As declarações de Jenifer foram corroboradas pelo depoimento da testemunha de acusação Samir Augusto Abbud (o teor do depoimento está transcrito na r. sentença às fls. 747 v/751), policial civil ouvido em pretório, sob o crivo do contraditório e da ampla defesa. Samir confirmou que participou da prisão em flagrante da codenunciada, sendo certo que, na oportunidade, Jenifer declarou que Remy, José Daniel e o réu FREDERICO teriam a recebido em São Paulo, bem como efetuado o pagamento dos hotéis em que se hospedou e das passagens aéreas para a Alemanha. Samir ainda salientou que a polícia civil obteve imagens das câmeras de segurança dos hotéis, em que aparecem as pessoas que chegaram com Jenifer e realizaram check-in, sendo certo, outrossim, que José Daniel chegou a fornecer seu próprio documento na recepção da hospedaria. Samir ainda afirmou que obteve as imagens das câmeras de segurança do edifício de FREDERICO, as quais mostram que Remy e Jenifer realmente estiveram no local. Há também imagens dos membros da associação criminosa descendo três malas pelo elevador do prédio do apelante, uma delas bastante similar à que foi encontrada em poder de Jenifer com as drogas. Samir ainda afirmou que se dirigiu à agência CVC, sendo certo que o contrato de viagem foi firmado em nome de Remy.

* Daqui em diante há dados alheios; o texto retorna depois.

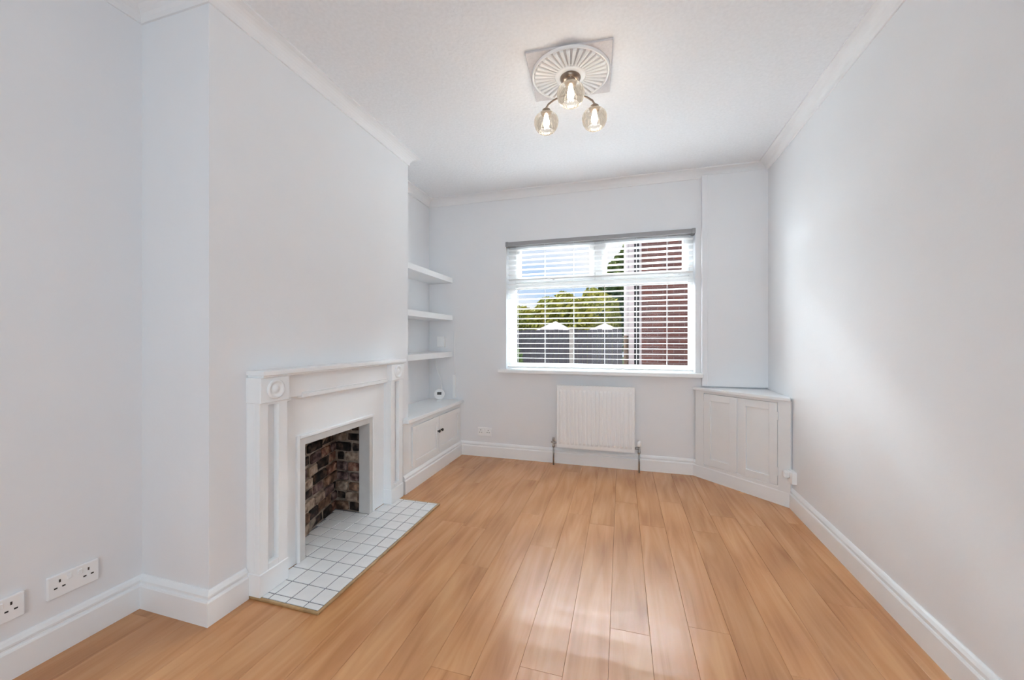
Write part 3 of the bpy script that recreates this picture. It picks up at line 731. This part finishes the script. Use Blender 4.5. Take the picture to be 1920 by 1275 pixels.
lt = thing('ceiling_light', (RCX, RCY, CH-0.03), 'bronze three-arm ceiling light with smoked glass globe shades, all lit', 'ceiling light', rz=math.radians(8))
bm = bmesh.new()
rg = lathe(bm, [(0.0005, 0.0), (0.056, 0.0), (0.058, -0.006), (0.050, -0.020), (0.030, -0.028), (0.014, -0.030), (0.012, -0.070), (0.020, -0.078), (0.022, -0.092), (0.014, -0.104), (0.0005, -0.108)], 40)
from_bm('canopy', bm, M['bronze'], lt, smooth=True)
gp_ = [(0.024, 0.0), (0.046, -0.006), (0.063, -0.022), (0.0705, -0.042), (0.0705, -0.060), (0.064, -0.082), (0.054, -0.098), (0.044, -0.107)]
AR = 0.160
arm_z = -0.088
for k in range(3):
    a = -PI/2 + k*2*PI/3
    d = Vector((math.cos(a), math.sin(a), 0))
    bm = bmesh.new()
    pts = [d*0.015 + Vector((0, 0, arm_z)), d*0.06 + Vector((0, 0, arm_z+0.006)), d*0.11 + Vector((0, 0, arm_z+0.004)), d*0.145 + Vector((0, 0, arm_z-0.006)), d*0.158 + Vector((0, 0, arm_z-0.020)), d*AR + Vector((0, 0, arm_z-0.036))]
    tube(bm, pts, 0.0055, 10); arm = from_bm('arm', bm, M['bronze'], lt, smooth=True)
    c = d*AR
    zt_ = arm_z - 0.028
    bm = bmesh.new(); mt = Matrix.Translation((c.x, c.y, zt_))
    lathe(bm, [(0.0005, 0.004), (0.012, 0.003), (0.024, -0.006), (0.028, -0.022), (0.028, -0.032), (0.0005, -0.034)], 28, mt); from_bm('lamp_holder', bm, M['bronze'], lt, smooth=True)
    bm = bmesh.new(); mt = Matrix.Translation((c.x, c.y, zt_-0.026))
    lathe(bm, gp_, 96, mt, ripple=(24, 0.014)); from_bm('shade', bm, M['shade'], lt, smooth=True)
    bm = bmesh.new(); mt = Matrix.Translation((c.x, c.y, zt_-0.036))
    lathe(bm, [(0.0005, 0.0), (0.011, -0.004), (0.012, -0.016), (0.017, -0.034), (0.0185, -0.048), (0.015, -0.062), (0.008, -0.072), (0.0005, -0.076)], 24, mt); from_bm('bulb', bm, M['bulb'], lt, smooth=True)

# ================================================================== THE GARDEN OUTSIDE
GZ = -0.25
tag(boxes('ground', [(-14, 14, 9.0, 34, GZ-0.1, GZ)], M['lawn']), 'lawn beyond the patio outside the window', 'ground', kind='structure')
tag(boxes('patio', [(-14, 14, 3.87, 9.0, GZ-0.1, GZ)], M['patio']), 'dark paved patio right outside the window', 'ground', kind='structure')
# fence
fe = thing('garden_fence', (-2.0, 9.6, GZ), 'dark grey board fence at the end of the garden', 'fence')
rf = random.Random(8); FT = 1.46
bmz = bmesh.new(); add_box(bmz, -0.058, 0.058, -0.009, 0.009, GZ+0.05, FT, bev=0.002)
bmesh.ops.recalc_face_normals(bmz, faces=bmz.faces)
bme = bpy.data.meshes.new('board'); bmz.to_mesh(bme); bmz.free(); bme.materials.append(M['fence'])
x = -4.6
while x < 0.02:
    o = link('board', bme, None, fe, (x, 9.6 + rf.uniform(-.004, .004), rf.uniform(-.012, .012))); x += 0.12
boxes('rail', [(-4.66, 0.03, 9.611, 9.66, 0.05, 0.13)], M['fence'], fe)
boxes('rail', [(-4.66, 0.03, 9.611, 9.66, 1.15, 1.23)], M['fence'], fe)
for px in (-3.1, -1.2):
    p = boxes('post', [(px-0.055, px+0.055, 9.50, 9.59, GZ, FT+0.06)], M['post'], fe, bev=0.006); p['label'] = 'pale concrete fence post'
rebase(fe)

# neighbours' white garden canopies showing over the fence
def canopy(x, y, w, zt_, zb2, label):
    o = thing('garden_canopy', (x, y, GZ), label, 'canopy', 'white canopies beyond the fence')
    bm = bmesh.new(); ap = bm.verts.new((x, y, zt_)); c4 = [bm.verts.new((x+sx*w, y+sy*w, zb2)) for sx, sy in ((-1,-1),(1,-1),(1,1),(-1,1))]
    c5 = [bm.verts.new((v.co.x, v.co.y, zb2-0.12)) for v in c4]
    for i in range(4):
        bm.faces.new((ap, c4[i], c4[(i+1)%4])); bm.faces.new((c4[i], c5[i], c5[(i+1)%4], c4[(i+1)%4]))
    from_bm('roof', bm, M['canvas'], o)
    for sx in (-1, 1):
        for sy in (-1, 1):
            bm = bmesh.new(); tube(bm, [(x+sx*(w-.04), y+sy*(w-.04), GZ), (x+sx*(w-.04), y+sy*(w-.04), zb2)], 0.03, 8); from_bm('leg', bm, M['render'], o)
    rebase(o)
canopy(-1.95, 11.6, 0.50, 1.78, 1.50, 'white peaked canopy beyond the fence, the left and larger one')
canopy(-0.48, 11.6, 0.42, 1.70, 1.50, 'white peaked canopy beyond the fence, nearer the brick house')

# brick house on the right
ho = thing('brick_house', (2.6, 11.5, GZ), 'red brick neighbouring house with drainpipes right of the fence', 'house')
HXL, HYF = 0.14, 9.2
boxes('wall', [(0.44, 6.0, HYF, 15, GZ, 7.0)], M['hbrick'], ho)
r_ = boxes('corner_strip', [(HXL, 0.44, HYF+0.01, 15, GZ, 7.0)], M['render'], ho); r_['label'] = 'pale rendered corner of the house'
prism('roof', [(HXL-0.3, HYF-0.3), (6.3, HYF-0.3), (6.3, 15.3), (HXL-0.3, 15.3)], 7.0, 7.3, M['roofslate'], ho)
bm = bmesh.new(); tube(bm, [(0.33, HYF-0.06, GZ), (0.33, HYF-0.06, 7.0)], 0.055, 14); k = from_bm('drainpipe', bm, M['dark'], ho, smooth=True); k['label'] = 'black drainpipe'
bm = bmesh.new(); tube(bm, [(0.10, HYF-0.06, 1.30), (0.10, HYF-0.06, 7.0)], 0.05, 14); k = from_bm('drainpipe', bm, M['render'], ho, smooth=True); k['label'] = 'white drainpipe'
bm = bmesh.new(); tube(bm, [(0.10, HYF-0.06, GZ), (0.10, HYF-0.06, 1.30)], 0.056, 14); from_bm('drainpipe_foot', bm, M['bark'], ho, smooth=True)
rebase(ho)

# trees and shrubs
def tree(name, x, y, blobs, leafm, label, n, size, group, trunk_h):
    o = thing(name, (x, y, GZ), label, 'tree', group)
    r_ = random.Random(int(abs(x*97+y*31)+n))
    vs = []; fs = []
    for (bx, by, bz, rx, rz_) in blobs:
        for _ in range(n):
            while True:
                p = Vector((r_.uniform(-1, 1), r_.uniform(-1, 1), r_.uniform(-1, 1)))
                if 0.25 < p.length < 1: break
            p = p.normalized()*(p.length**0.4)*(1+0.12*math.sin(5*p.x+3*p.z))
            c = Vector((bx+p.x*rx, by+p.y*rx, bz+p.z*rz_))
            q = Vector((r_.gauss(0, 1), r_.gauss(0, 1), r_.gauss(0, 1))).normalized()
            t_ = q.orthogonal().normalized(); b3 = q.cross(t_); s = size*r_.uniform(0.6, 1.3)
            i0 = len(vs)
            vs += [c - t_*s, c + b3*s*0.45, c + t_*s, c - b3*s*0.45]; fs.append((i0, i0+1, i0+2, i0+3))
    me = bpy.data.meshes.new('foliage'); me.from_pydata([tuple(v) for v in vs], [], fs); me.update()
    f = link('foliage', me, leafm, o); f['kind'] = 'stuff'
    bm = bmesh.new(); tube(bm, [(0, 0, 0), (0.05, 0, trunk_h*0.5), (0, 0.03, trunk_h)], [0.12, 0.09, 0.05], 8); from_bm('trunk', bm, M['bark'], o)
G = 'trees and shrubs behind the fence'
tree('yellow_shrub', -2.95, 13.6, [(-0.5, 0, 1.95, 0.85, 0.7), (0.5, 0.1, 2.2, 0.9, 0.75), (0, 0, 1.3, 1.4, 0.8)], M['leafY'], 'bright yellow-green bushy shrub in the middle behind the fence', 2600, 0.09, G, 2.2)
tree('yellow_shrub', -1.35, 13.6, [(-0.5, 0, 2.3, 0.85, 0.8), (0.5, 0, 2.35, 0.9, 0.85), (0, 0, 1.3, 1.4, 0.9)], M['leafY'], 'yellow-green shrub behind the fence, nearest the brick house', 2600, 0.09, G, 2.2)
tree('green_shrub', -4.4, 13.0, [(0, 0, 1.75, 0.9, 0.8), (0.4, 0, 1.2, 1.2, 0.75)], M['leafM'], 'mid green shrub at the left end behind the fence', 2600, 0.09, G, 1.9)
tree('dark_tree', -1.0, 17.5, [(-0.9, 0, 2.4, 1.2, 0.9), (0.5, 0, 2.75, 1.2, 1.0), (0, 0, 1.8, 1.8, 1.1)], M['leafD'], 'dark green tree rising just behind the yellow shrubs beside the house', 2600, 0.11, G, 2.4)
tree('dark_tree', 0.35, 19.5, [(0.1, 0, 5.2, 0.75, 1.0), (-0.55, 0, 4.3, 0.85, 1.0), (0, 0, 3.2, 1.3, 1.4)], M['leafM'], 'tallest green tree reaching up to the eaves of the brick house', 2400, 0.12, G, 4.2)
tree('dark_tree', -4.6, 18.5, [(0, 0, 1.9, 1.5, 0.9), (1.2, 0, 2.1, 1.2, 0.8)], M['leafD'], 'dark green tree at the back on the far left', 2400, 0.11, G, 1.9)
tree('dark_shrub', -2.62, 8.9, [(0, 0, 0.9, 0.34, 0.55), (0, 0, 0.3, 0.42, 0.5)], M['leafD'], 'small dark shrub in front of the left end of the fence', 1200, 0.06, G, 0.9)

As asserções de Jenifer foram ainda confirmadas em juízo pelo Delegado de Polícia, Dr. Amadeu Ricardo dos Santos, que presidiu o inquérito policial instaurado para a correta apuração dos fatos (o teor do depoimento está transcrito na r. sentença às fls. 752v/755). Em síntese, esta testemunha confirmou que Jenifer colaborou de pronto com as investigações, inclusive entregando o seu celular com fotos tiradas dos envolvidos. Nas imagens é possível visualizar o passeio no carro de FREDERICO, em que ele aparece como condutor do automóvel, além do interior de seu apartamento. Segundo o delegado, as declarações de Jenifer se mostraram muito relevantes e nortearam as investigações: com o que ela falou, conseguiram pontuar corretamente com o que ela os passou. Então, o depoimento dela tomou uma consistência muito grande. Porque o que ela falou, era um apartamento na Lorena, era um cachorro assim, ele me falou isso, isso e isso. Fui comprar a passagem em tal lugar, ele me deixou na porta da CVC, acha que com o Remy, não se recorda agora. Com tudo isso, foram juntando os elos e por isso conseguiu concluir que realmente ele (o apelante FREDERICO) fazia parte da quadrilha para tráfico de drogas.


Portanto, as palavras das testemunhas ouvidas em pretório foram essenciais para apontar a autoria delitiva relacionada aos delitos de tráfico e associação para o tráfico, na justa medida em que confirmaram que o réu FREDERICO recepcionou Jenifer em sua chegada a São Paulo, assim como forneceu numerário, em espécie, para a compra das passagens aéreas e forneceu a valise com as drogas, orientando a codenunciada em como proceder no setor de imigração da Alemanha. Destaca-se que os policiais narraram detalhadamente a dinâmica delitiva, sem cair em qualquer contradição ou apresentar divergências sobre o episódio, razão pela qual suas asserções assumem especial relevância para o contexto probatório.


Sobre o tema, registre-se que está superada a malfadada tese da parcialidade dos testemunhos, sob compromisso, de agentes recrutados mediante processo seletivo, até porque seria contrassenso credenciar pessoas para atuar na prevenção e repressão ao crime e, mais tarde, quando mais se necessita desses testigos para apaziguar e combater condutas que afligem a sociedade, o Estado-Juiz negar-lhes crédito tão-somente em razão da função pública que exercem.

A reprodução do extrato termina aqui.